--- Start of Data ---

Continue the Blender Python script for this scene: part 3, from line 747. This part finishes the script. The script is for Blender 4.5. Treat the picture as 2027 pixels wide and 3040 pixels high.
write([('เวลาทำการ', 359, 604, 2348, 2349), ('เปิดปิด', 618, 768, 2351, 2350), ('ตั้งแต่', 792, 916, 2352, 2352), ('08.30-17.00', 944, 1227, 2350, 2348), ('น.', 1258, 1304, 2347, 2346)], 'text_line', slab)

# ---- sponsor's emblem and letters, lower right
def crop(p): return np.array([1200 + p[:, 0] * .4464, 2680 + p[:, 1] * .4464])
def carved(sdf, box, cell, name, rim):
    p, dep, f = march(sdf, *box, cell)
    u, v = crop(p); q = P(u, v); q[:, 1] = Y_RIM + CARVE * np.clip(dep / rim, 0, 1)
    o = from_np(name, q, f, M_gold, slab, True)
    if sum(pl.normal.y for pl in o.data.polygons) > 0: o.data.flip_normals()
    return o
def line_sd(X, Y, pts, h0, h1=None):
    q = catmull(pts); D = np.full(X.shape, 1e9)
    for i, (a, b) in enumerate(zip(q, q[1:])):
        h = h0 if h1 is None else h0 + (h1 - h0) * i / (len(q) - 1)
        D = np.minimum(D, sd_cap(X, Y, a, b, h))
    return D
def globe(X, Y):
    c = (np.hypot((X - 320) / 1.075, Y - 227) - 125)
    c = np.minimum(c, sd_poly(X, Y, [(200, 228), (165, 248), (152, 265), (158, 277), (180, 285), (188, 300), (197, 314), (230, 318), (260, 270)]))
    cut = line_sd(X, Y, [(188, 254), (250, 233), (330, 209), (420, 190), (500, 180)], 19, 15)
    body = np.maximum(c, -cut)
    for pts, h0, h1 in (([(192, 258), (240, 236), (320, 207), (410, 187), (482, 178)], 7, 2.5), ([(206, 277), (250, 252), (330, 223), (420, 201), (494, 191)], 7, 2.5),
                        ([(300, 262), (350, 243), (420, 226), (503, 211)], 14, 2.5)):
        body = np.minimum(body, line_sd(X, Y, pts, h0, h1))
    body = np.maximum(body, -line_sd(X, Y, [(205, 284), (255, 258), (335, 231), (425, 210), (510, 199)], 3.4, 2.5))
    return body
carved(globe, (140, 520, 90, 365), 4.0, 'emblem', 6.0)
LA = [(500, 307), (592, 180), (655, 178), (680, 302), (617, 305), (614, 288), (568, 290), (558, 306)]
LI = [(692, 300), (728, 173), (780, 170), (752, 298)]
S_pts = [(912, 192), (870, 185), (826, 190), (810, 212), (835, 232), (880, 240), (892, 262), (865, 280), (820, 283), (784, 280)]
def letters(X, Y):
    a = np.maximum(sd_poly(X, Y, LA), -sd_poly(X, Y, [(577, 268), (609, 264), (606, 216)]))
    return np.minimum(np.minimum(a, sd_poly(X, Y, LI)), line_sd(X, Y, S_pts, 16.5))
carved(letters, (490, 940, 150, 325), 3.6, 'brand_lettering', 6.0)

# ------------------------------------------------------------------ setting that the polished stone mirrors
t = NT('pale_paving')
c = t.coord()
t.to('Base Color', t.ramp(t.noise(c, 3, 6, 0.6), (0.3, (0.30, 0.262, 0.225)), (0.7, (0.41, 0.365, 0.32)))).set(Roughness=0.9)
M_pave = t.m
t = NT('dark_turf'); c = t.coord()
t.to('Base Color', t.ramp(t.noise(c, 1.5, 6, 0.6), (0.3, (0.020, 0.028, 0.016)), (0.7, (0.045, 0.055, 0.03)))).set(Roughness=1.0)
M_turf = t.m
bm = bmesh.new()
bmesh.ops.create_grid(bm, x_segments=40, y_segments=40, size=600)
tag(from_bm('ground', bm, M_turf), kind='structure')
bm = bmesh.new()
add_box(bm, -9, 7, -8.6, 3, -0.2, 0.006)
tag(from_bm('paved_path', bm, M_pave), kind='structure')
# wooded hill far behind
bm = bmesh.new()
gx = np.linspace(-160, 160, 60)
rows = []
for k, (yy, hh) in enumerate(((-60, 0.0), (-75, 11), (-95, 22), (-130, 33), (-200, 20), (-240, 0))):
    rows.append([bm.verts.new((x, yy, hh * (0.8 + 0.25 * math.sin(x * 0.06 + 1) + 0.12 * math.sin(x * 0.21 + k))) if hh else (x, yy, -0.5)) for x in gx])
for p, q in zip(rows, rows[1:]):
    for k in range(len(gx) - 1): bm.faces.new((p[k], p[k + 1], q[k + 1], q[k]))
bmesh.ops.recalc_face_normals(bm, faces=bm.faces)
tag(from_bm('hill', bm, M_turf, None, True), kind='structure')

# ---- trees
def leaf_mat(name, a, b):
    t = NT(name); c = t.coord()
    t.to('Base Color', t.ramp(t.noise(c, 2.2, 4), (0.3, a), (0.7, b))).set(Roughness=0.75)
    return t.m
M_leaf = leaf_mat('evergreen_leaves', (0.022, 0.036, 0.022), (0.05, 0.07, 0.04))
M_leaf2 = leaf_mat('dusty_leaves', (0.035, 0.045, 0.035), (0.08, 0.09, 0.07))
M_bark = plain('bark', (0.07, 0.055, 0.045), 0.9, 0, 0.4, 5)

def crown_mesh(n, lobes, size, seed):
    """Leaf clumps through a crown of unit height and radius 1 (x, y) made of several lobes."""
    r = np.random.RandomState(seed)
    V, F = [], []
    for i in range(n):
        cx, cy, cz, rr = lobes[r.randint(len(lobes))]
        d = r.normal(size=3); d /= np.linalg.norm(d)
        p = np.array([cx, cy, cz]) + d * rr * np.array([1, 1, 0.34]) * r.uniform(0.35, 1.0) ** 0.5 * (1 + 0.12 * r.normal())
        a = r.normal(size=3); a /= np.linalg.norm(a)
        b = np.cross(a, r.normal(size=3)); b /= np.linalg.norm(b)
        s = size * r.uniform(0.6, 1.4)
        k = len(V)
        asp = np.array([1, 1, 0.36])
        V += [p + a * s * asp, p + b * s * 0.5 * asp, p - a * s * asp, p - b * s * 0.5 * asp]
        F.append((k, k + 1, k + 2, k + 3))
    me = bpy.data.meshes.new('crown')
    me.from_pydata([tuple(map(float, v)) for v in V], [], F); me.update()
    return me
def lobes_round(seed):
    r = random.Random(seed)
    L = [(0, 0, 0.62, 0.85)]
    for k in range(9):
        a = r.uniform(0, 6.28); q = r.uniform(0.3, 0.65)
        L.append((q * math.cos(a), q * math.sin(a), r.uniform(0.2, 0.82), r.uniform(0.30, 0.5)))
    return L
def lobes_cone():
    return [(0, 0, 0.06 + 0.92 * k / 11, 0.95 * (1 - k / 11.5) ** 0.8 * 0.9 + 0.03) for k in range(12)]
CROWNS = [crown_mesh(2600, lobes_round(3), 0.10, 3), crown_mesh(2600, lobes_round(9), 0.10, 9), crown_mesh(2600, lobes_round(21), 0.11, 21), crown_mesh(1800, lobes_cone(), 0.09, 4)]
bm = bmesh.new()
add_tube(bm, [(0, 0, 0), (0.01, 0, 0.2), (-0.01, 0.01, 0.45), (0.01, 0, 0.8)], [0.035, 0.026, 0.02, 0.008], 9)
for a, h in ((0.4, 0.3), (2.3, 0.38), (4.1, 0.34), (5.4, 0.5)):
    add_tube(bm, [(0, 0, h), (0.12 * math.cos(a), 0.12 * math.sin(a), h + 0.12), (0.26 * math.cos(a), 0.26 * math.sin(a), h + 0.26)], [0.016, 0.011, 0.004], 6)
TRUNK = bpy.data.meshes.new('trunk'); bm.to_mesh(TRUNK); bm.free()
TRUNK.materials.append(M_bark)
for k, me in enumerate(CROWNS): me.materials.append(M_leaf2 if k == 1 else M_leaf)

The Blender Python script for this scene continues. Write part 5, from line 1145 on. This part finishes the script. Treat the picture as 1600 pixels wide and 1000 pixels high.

--- End of Data ---

What this task involves:
Read the entries above, then pull out the lines that include "scene".

Exercise solution:
Continue the Blender Python script for this scene: part 3, from line 747. This part finishes the script. The script is for Blender 4.5. Treat the picture as 2027 pixels wide and 3040 pixels high.
The Blender Python script for this scene continues. Write part 5, from line 1145 on. This part finishes the script. Treat the picture as 1600 pixels wide and 1000 pixels high.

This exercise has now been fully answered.